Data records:
== == ==

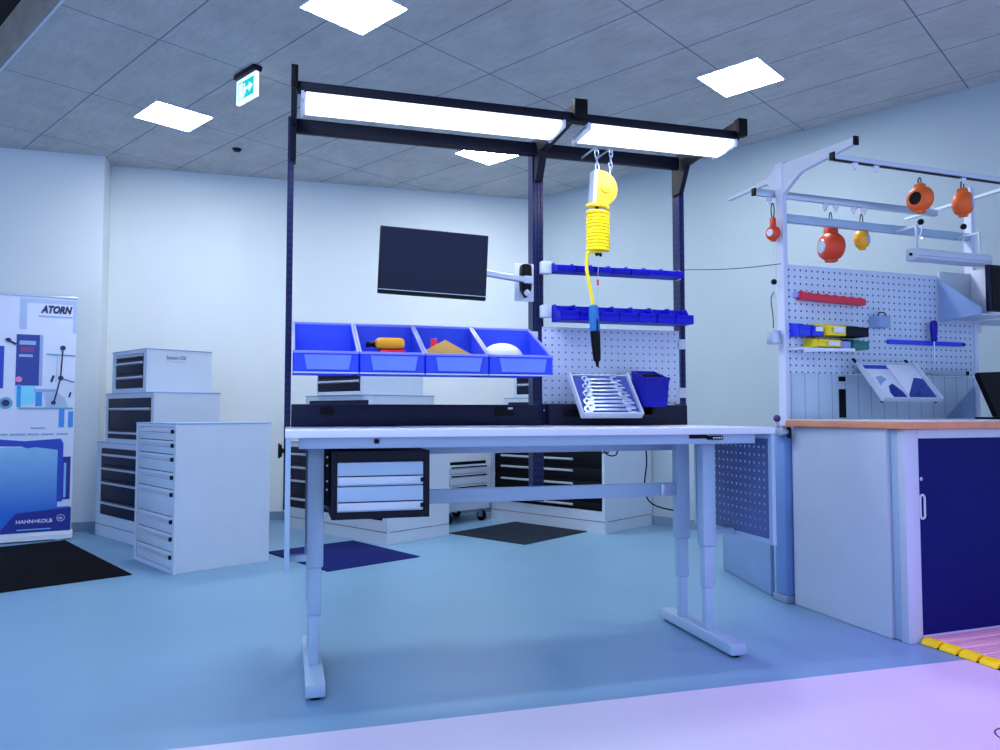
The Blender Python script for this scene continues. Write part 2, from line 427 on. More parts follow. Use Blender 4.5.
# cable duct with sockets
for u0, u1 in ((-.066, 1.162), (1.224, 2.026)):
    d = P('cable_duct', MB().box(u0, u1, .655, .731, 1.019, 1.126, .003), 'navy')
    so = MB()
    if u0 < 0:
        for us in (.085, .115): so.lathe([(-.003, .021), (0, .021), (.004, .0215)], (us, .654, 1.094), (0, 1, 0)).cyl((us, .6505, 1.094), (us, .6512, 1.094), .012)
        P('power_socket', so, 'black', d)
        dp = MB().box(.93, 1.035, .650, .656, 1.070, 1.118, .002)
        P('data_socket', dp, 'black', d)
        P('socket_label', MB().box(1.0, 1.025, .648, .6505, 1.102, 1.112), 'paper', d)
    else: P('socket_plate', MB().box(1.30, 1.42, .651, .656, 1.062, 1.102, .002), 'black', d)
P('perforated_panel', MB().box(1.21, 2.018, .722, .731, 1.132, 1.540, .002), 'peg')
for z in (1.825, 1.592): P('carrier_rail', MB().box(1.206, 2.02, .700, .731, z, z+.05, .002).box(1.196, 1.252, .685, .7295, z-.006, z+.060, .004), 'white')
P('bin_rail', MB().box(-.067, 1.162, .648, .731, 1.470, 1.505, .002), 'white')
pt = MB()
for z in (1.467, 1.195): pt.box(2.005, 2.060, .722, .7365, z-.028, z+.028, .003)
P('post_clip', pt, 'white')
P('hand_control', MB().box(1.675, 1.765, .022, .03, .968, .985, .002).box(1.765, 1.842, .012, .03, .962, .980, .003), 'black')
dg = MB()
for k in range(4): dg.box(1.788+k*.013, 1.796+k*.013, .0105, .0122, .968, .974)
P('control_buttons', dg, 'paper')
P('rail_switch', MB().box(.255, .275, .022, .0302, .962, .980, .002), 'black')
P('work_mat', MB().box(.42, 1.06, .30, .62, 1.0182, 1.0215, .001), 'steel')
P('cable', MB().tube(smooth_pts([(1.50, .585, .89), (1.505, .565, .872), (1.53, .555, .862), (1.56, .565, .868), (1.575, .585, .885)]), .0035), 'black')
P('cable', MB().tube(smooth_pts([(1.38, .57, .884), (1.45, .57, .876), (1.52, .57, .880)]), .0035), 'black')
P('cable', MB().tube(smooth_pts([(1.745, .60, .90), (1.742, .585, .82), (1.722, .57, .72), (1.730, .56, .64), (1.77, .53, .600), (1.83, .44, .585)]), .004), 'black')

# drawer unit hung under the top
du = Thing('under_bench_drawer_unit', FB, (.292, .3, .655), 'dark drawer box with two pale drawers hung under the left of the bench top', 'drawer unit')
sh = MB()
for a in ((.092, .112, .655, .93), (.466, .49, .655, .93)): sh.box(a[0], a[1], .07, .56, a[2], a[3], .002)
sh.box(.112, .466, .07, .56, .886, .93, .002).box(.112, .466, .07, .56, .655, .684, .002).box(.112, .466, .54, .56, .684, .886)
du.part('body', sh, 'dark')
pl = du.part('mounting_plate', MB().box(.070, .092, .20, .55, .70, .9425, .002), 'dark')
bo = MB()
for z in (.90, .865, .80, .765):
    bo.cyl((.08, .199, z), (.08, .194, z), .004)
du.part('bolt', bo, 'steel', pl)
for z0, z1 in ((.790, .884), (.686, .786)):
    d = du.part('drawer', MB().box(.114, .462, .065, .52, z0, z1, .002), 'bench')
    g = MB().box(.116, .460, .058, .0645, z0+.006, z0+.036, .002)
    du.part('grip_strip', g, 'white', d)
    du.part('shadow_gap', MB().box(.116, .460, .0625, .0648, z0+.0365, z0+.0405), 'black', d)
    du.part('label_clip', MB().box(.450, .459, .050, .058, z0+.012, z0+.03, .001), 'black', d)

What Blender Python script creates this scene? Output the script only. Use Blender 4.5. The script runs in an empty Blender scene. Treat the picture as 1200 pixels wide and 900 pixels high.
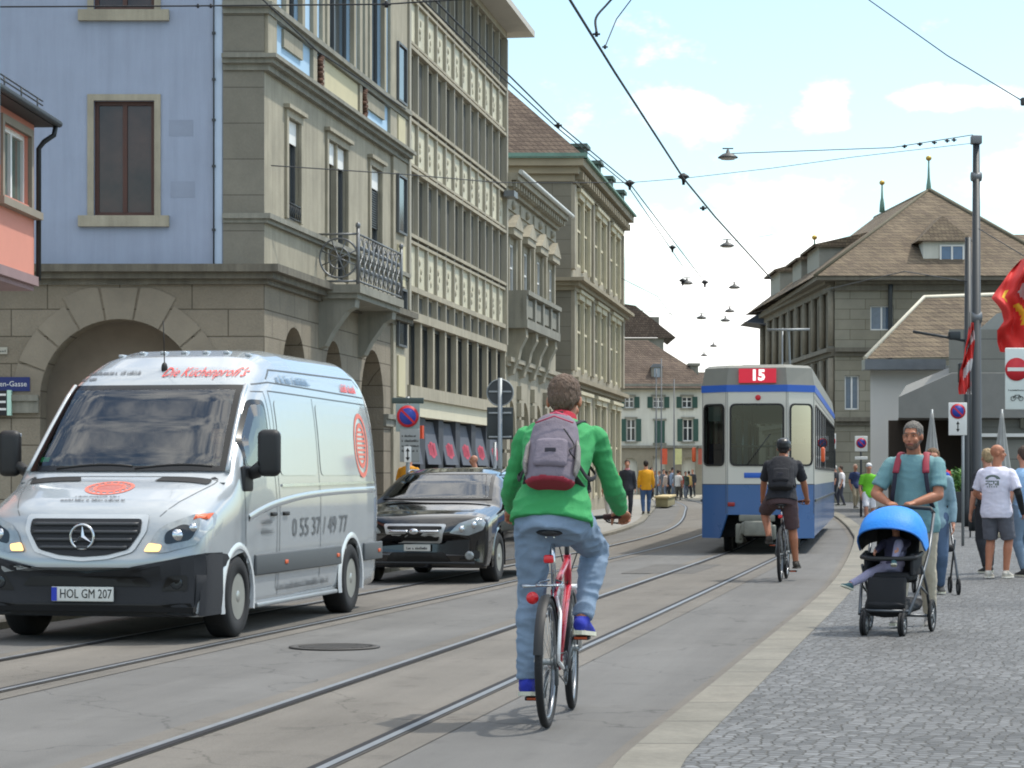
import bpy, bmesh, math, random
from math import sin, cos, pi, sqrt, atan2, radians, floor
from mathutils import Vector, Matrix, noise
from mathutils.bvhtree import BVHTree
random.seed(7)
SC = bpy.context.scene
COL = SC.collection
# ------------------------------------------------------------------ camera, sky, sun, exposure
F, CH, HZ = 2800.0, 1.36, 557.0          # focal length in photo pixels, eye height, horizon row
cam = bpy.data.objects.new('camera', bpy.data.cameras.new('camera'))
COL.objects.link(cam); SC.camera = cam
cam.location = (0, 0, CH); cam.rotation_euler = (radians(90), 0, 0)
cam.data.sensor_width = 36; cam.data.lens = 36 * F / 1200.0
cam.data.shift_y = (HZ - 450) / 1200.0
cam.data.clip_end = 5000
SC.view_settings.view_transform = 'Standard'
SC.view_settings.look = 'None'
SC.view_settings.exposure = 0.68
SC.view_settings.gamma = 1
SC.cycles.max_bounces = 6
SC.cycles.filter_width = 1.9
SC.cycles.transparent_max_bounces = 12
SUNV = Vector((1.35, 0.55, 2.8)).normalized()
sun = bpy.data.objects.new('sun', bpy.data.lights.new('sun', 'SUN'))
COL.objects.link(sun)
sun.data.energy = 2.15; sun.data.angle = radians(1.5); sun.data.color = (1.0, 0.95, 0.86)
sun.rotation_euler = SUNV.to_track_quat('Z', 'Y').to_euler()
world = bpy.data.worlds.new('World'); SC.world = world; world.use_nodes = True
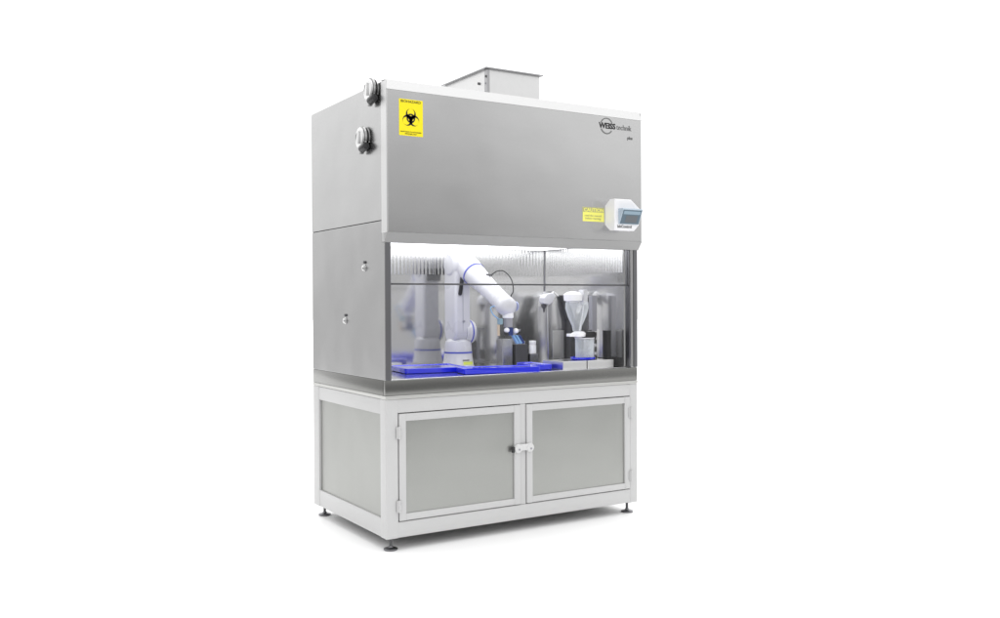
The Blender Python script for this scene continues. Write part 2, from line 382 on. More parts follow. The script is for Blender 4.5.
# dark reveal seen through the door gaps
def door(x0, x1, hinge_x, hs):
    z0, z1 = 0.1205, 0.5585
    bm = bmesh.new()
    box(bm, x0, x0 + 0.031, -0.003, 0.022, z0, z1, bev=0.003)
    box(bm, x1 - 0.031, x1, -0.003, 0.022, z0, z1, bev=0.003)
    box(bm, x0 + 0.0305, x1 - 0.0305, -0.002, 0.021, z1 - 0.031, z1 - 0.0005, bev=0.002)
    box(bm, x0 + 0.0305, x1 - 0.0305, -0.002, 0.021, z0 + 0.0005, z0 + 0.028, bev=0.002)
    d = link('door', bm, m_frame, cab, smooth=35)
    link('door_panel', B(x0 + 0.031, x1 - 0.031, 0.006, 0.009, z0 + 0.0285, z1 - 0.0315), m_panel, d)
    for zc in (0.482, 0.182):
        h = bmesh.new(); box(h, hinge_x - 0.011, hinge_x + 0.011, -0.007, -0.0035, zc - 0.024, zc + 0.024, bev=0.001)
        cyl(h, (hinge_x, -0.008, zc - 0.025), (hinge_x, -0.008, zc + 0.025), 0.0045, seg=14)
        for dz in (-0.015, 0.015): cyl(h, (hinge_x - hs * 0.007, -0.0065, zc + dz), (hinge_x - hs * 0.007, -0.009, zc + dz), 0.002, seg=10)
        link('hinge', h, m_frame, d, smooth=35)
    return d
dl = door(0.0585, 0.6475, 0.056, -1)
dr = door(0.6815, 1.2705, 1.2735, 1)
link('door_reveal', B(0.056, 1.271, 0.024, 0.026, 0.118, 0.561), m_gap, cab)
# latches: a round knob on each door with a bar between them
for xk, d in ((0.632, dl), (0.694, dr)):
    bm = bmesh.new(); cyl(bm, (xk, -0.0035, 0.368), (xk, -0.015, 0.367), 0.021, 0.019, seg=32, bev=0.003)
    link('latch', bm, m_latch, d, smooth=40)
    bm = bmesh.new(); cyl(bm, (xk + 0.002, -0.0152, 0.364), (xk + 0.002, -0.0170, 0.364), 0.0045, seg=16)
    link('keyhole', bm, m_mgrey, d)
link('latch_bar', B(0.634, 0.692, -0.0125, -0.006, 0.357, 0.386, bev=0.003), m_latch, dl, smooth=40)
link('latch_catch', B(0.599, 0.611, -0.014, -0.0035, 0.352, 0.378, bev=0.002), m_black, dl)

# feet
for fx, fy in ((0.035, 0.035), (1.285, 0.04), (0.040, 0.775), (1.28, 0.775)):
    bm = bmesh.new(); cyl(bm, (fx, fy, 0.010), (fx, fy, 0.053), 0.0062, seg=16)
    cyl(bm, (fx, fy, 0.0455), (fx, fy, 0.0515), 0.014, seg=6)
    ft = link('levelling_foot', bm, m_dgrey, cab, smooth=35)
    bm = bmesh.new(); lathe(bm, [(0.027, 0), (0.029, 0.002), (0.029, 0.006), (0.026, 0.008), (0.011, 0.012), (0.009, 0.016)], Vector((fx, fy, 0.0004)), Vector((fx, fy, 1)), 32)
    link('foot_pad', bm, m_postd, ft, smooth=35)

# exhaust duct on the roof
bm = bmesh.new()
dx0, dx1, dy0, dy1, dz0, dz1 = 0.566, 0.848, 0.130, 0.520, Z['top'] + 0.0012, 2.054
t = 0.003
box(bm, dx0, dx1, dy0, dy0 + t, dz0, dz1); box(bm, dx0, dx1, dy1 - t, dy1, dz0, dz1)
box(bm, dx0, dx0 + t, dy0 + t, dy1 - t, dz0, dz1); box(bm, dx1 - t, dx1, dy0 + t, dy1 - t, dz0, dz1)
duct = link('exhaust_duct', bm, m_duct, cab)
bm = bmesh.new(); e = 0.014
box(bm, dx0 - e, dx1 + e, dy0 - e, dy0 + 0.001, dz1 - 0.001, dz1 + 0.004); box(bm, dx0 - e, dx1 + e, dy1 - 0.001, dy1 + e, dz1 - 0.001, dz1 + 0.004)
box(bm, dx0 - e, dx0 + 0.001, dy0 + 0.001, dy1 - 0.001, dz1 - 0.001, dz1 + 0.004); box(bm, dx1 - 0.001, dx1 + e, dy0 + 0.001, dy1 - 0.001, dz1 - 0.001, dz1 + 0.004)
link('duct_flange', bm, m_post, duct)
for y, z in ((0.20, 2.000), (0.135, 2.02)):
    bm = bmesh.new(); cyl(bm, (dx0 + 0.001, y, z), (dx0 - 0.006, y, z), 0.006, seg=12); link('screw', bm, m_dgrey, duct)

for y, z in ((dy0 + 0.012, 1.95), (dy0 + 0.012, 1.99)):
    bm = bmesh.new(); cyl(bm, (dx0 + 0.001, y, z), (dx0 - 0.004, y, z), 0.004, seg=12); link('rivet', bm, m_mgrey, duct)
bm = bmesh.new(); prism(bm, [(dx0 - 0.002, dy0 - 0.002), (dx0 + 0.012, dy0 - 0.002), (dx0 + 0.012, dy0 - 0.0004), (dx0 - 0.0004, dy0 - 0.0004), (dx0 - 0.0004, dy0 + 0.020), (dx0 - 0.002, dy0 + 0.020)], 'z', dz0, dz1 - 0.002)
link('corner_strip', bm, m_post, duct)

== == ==

__WRITTEN PROBLEM__
All lines of the data above that include the word "pixels" must be shown.

__CORRECT RESULT__
What Blender Python script creates this scene? Output the script only. Use Blender 4.5. The script runs in an empty Blender scene. Treat the picture as 1200 pixels wide and 900 pixels high.
F, CH, HZ = 2800.0, 1.36, 557.0          # focal length in photo pixels, eye height, horizon row